## Task instructions:
Select every line holding the word "scene" and copy it.

## Data block:
━━━━━━━━━━━━━━━━
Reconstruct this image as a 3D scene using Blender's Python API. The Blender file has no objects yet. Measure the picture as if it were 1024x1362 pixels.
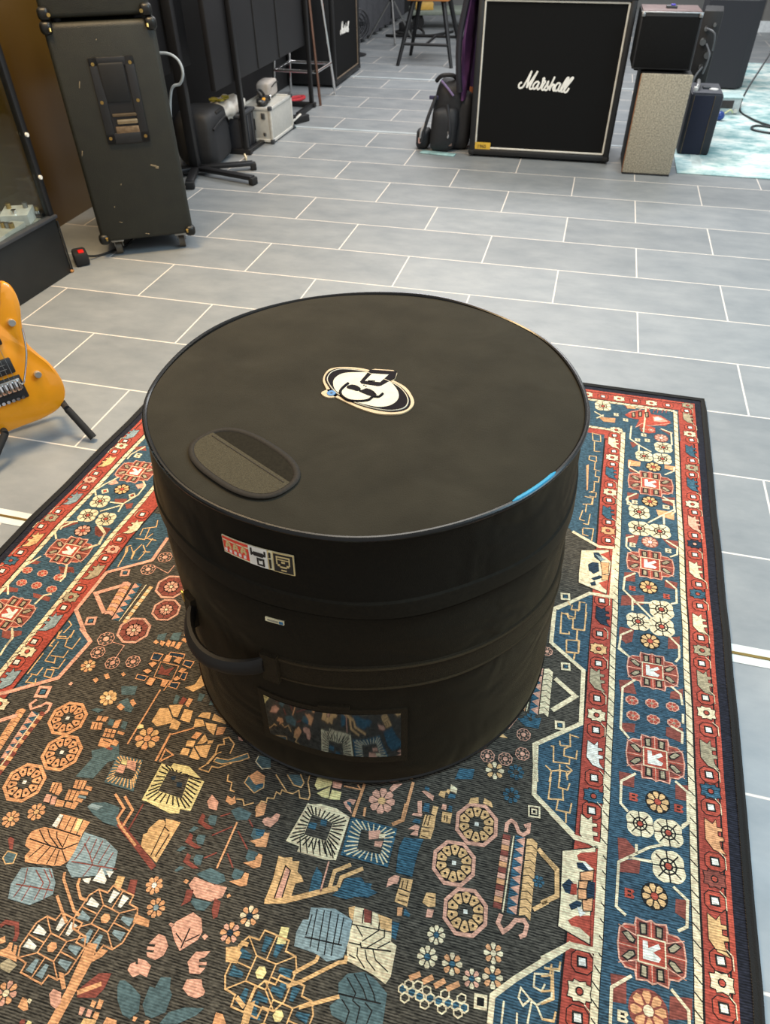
import bpy, bmesh, math, random
from mathutils import Vector, Matrix
PI = math.pi
random.seed(7)
scn = bpy.context.scene
COL = scn.collection
# ------------------------------------------------------------------ camera
CAM = Vector((.1251, -3.9754, 1.1559)); PITCH, ROLL, YAW = .7345, -.01015, -.25807
cy, sy, cp, sp = math.cos(YAW), math.sin(YAW), math.cos(PITCH), math.sin(PITCH)
fw = Vector((sy*cp, cy*cp, -sp)); r0 = Vector((cy, -sy, 0)); u0 = r0.cross(fw)
cr, sr = math.cos(ROLL), math.sin(ROLL)
rt = r0*cr + u0*sr; up = u0*cr - r0*sr
cd = bpy.data.cameras.new('camera'); cam = bpy.data.objects.new('camera', cd); COL.objects.link(cam)
m = Matrix((rt, up, -fw)).transposed().to_4x4(); m.translation = CAM; cam.matrix_world = m
cd.sensor_fit = 'VERTICAL'; cd.sensor_height = 36; cd.lens = 933.95/1362*36; cd.clip_start = .02
cd.dof.use_dof = True; cd.dof.focus_distance = 1.25; cd.dof.aperture_fstop = 8.5
scn.camera = cam
# ------------------------------------------------------------------ view, world, lights
scn.view_settings.view_transform = 'Standard'; scn.view_settings.look = 'None'
scn.view_settings.gamma = 1; scn.view_settings.use_curve_mapping = False
scn.view_settings.exposure = 0.0
wd = bpy.data.worlds.new('world'); scn.world = wd; wd.use_nodes = True
bg = wd.node_tree.nodes['Background']; bg.inputs[0].default_value = (.95, .97, 1.0, 1); bg.inputs[1].default_value = .75
def area(name, loc, target, sx, sy, power, col):
    l = bpy.data.lights.new(name, 'AREA'); l.shape = 'RECTANGLE'; l.size = sx; l.size_y = sy; l.energy = power; l.color = col
    o = bpy.data.objects.new(name, l); COL.objects.link(o); o.location = loc
    o.rotation_euler = (Vector(target)-Vector(loc)).to_track_quat('-Z', 'Y').to_euler(); return o
area('ceiling_light_warm', (-1.3, -2.15, 2.6), (-1.1, -2.8, 0), .8, .5, 92, (1, .70, .36))
area('ceiling_light_middle', (-.3, -1.0, 2.8), (-.3, -1.2, 0), 1.6, .7, 43, (1, .95, .86))
area('ceiling_light_back', (-.3, 1.9, 2.8), (-.3, 1.6, 0), 2.4, 1.0, 104, (.99, .985, 1))
area('skylight_daylight', (2.1, -2.4, 2.7), (1.0, -3.1, 0), 1.2, 2.2, 104, (.56, .83, 1))
# ------------------------------------------------------------------ materials
MATS = {}
def nt(name):
    mt = bpy.data.materials.new(name); mt.use_nodes = True; return mt, mt.node_tree.nodes, mt.node_tree.links
def lin(h):
    c = [int(h[i:i+2], 16)/255 for i in (0, 2, 4)]
    return tuple(x/12.92 if x <= .04045 else ((x+.055)/1.055)**2.4 for x in c) + (1,)
def mat(name, hexc, rough=.6, metal=0, var=.12, scale=40, bump=0, bscale=200, sheen=0, spec=.5, coat=0, ior=1.5, wrinkle=0, sheencol=None):
    if name in MATS: return MATS[name]
    mt, N, L = nt(name); b = N['Principled BSDF']; c = lin(hexc)
    b.inputs['Roughness'].default_value = rough; b.inputs['Metallic'].default_value = metal; b.inputs['Specular IOR Level'].default_value = spec
    b.inputs['Sheen Weight'].default_value = sheen; b.inputs['Coat Weight'].default_value = coat; b.inputs['IOR'].default_value = ior
    if sheencol: b.inputs['Sheen Tint'].default_value = lin(sheencol); b.inputs['Sheen Roughness'].default_value = .35
    tc = N.new('ShaderNodeTexCoord'); n = N.new('ShaderNodeTexNoise'); n.inputs['Scale'].default_value = scale; n.inputs['Detail'].default_value = 4
    L.new(tc.outputs['Object'], n.inputs['Vector'])
    r = N.new('ShaderNodeValToRGB'); r.color_ramp.elements[0].position = .3; r.color_ramp.elements[1].position = .7
    r.color_ramp.elements[0].color = tuple(x*(1-var) for x in c[:3])+(1,); r.color_ramp.elements[1].color = tuple(min(1, x*(1+var)) for x in c[:3])+(1,)
    L.new(n.outputs['Fac'], r.inputs['Fac']); L.new(r.outputs['Color'], b.inputs['Base Color'])
    if bump:
        n2 = N.new('ShaderNodeTexNoise'); n2.inputs['Scale'].default_value = bscale; L.new(tc.outputs['Object'], n2.inputs['Vector'])
        bp = N.new('ShaderNodeBump'); bp.inputs['Strength'].default_value = bump; bp.inputs['Distance'].default_value = .002
        L.new(n2.outputs['Fac'], bp.inputs['Height']); L.new(bp.outputs['Normal'], b.inputs['Normal'])
        if wrinkle:
            n5 = N.new('ShaderNodeTexNoise'); n5.inputs['Scale'].default_value = 7; n5.inputs['Detail'].default_value = 2; n5.inputs['Distortion'].default_value = .8; L.new(tc.outputs['Object'], n5.inputs['Vector'])
            b5 = N.new('ShaderNodeBump'); b5.inputs['Strength'].default_value = 1; b5.inputs['Distance'].default_value = wrinkle; L.new(n5.outputs['Fac'], b5.inputs['Height']); L.new(b5.outputs['Normal'], bp.inputs['Normal'])
    MATS[name] = mt; return mt
def rugmat(key, hexc):
    nm = 'rug_yarn_'+key
    if nm in MATS: return MATS[nm]
    mt, N, L = nt(nm); b = N['Principled BSDF']; c = lin(hexc); b.inputs['Roughness'].default_value = .9; b.inputs['Specular IOR Level'].default_value = .25
    tc = N.new('ShaderNodeTexCoord'); mp = N.new('ShaderNodeMapping'); L.new(tc.outputs['Object'], mp.inputs['Vector'])
    mp.inputs['Scale'].default_value = (75, 380, 1); mp.inputs['Rotation'].default_value = (0, 0, .02)
    n = N.new('ShaderNodeTexNoise'); n.inputs['Scale'].default_value = 1; n.inputs['Detail'].default_value = 3; L.new(mp.outputs[0], n.inputs['Vector'])
    n3 = N.new('ShaderNodeTexNoise'); n3.inputs['Scale'].default_value = 14; n3.inputs['Detail'].default_value = 3; L.new(tc.outputs['Object'], n3.inputs['Vector'])
    r = N.new('ShaderNodeValToRGB'); lo, hi = {'k': (.18, 2.5), 'b': (.35, 1.9), 'B': (.4, 1.8), 'd': (.4, 2.0), 'D': (.4, 2.0), 'n': (.5, 1.8)}.get(key, (.72, 1.32))
    r.color_ramp.elements[0].position = .3; r.color_ramp.elements[1].position = .72
    r.color_ramp.elements[0].color = tuple(x*lo for x in c[:3])+(1,); r.color_ramp.elements[1].color = tuple(min(1, x*hi) for x in c[:3])+(1,)
    mx = N.new('ShaderNodeMix'); mx.data_type = 'RGBA'; mx.blend_type = 'MULTIPLY'; mx.inputs['Factor'].default_value = .55
    r2 = N.new('ShaderNodeValToRGB'); r2.color_ramp.elements[0].position = .3; r2.color_ramp.elements[1].position = .7; r2.color_ramp.elements[0].color = (.6, .6, .6, 1); r2.color_ramp.elements[1].color = (1, 1, 1, 1)
    L.new(n3.outputs['Fac'], r2.inputs['Fac']); L.new(r.outputs['Color'], mx.inputs['A']); L.new(r2.outputs['Color'], mx.inputs['B']); n4 = N.new('ShaderNodeTexNoise'); n4.inputs['Scale'].default_value = 170; n4.inputs['Detail'].default_value = 3; L.new(tc.outputs['Object'], n4.inputs['Vector'])
    r4 = N.new('ShaderNodeMapRange'); r4.inputs['From Min'].default_value = .36; r4.inputs['From Max'].default_value = .6; r4.inputs['To Min'].default_value = .72; r4.inputs['To Max'].default_value = 1.1; L.new(n4.outputs['Fac'], r4.inputs['Value'])
    m4 = N.new('ShaderNodeVectorMath'); m4.operation = 'SCALE'; L.new(mx.outputs['Result'], m4.inputs[0]); L.new(r4.outputs[0], m4.inputs['Scale']); L.new(m4.outputs[0], b.inputs['Base Color'])
    wv = N.new('ShaderNodeTexWave'); wv.wave_type = 'BANDS'; wv.bands_direction = 'Y'; wv.inputs['Scale'].default_value = 88; wv.inputs['Distortion'].default_value = 1.6; wv.inputs['Detail'].default_value = 2; wv.inputs['Detail Scale'].default_value = 3
    L.new(tc.outputs['Object'], wv.inputs['Vector']); bp = N.new('ShaderNodeBump'); bp.inputs['Strength'].default_value = .5; bp.inputs['Distance'].default_value = .0012
    L.new(wv.outputs['Fac'], bp.inputs['Height']); L.new(bp.outputs['Normal'], b.inputs['Normal'])
    ma = N.new('ShaderNodeMath'); ma.operation = 'MULTIPLY_ADD'; L.new(wv.outputs['Fac'], ma.inputs[0]); ma.inputs[1].default_value = .30; ma.inputs[2].default_value = -.15
    mb = N.new('ShaderNodeMath'); mb.operation = 'ADD'; L.new(ma.outputs[0], mb.inputs[0]); L.new(n.outputs['Fac'], mb.inputs[1]); L.new(mb.outputs[0], r.inputs['Fac'])
    MATS[nm] = mt; return mt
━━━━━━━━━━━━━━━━
## Reply:
Reconstruct this image as a 3D scene using Blender's Python API. The Blender file has no objects yet. Measure the picture as if it were 1024x1362 pixels.
scn = bpy.context.scene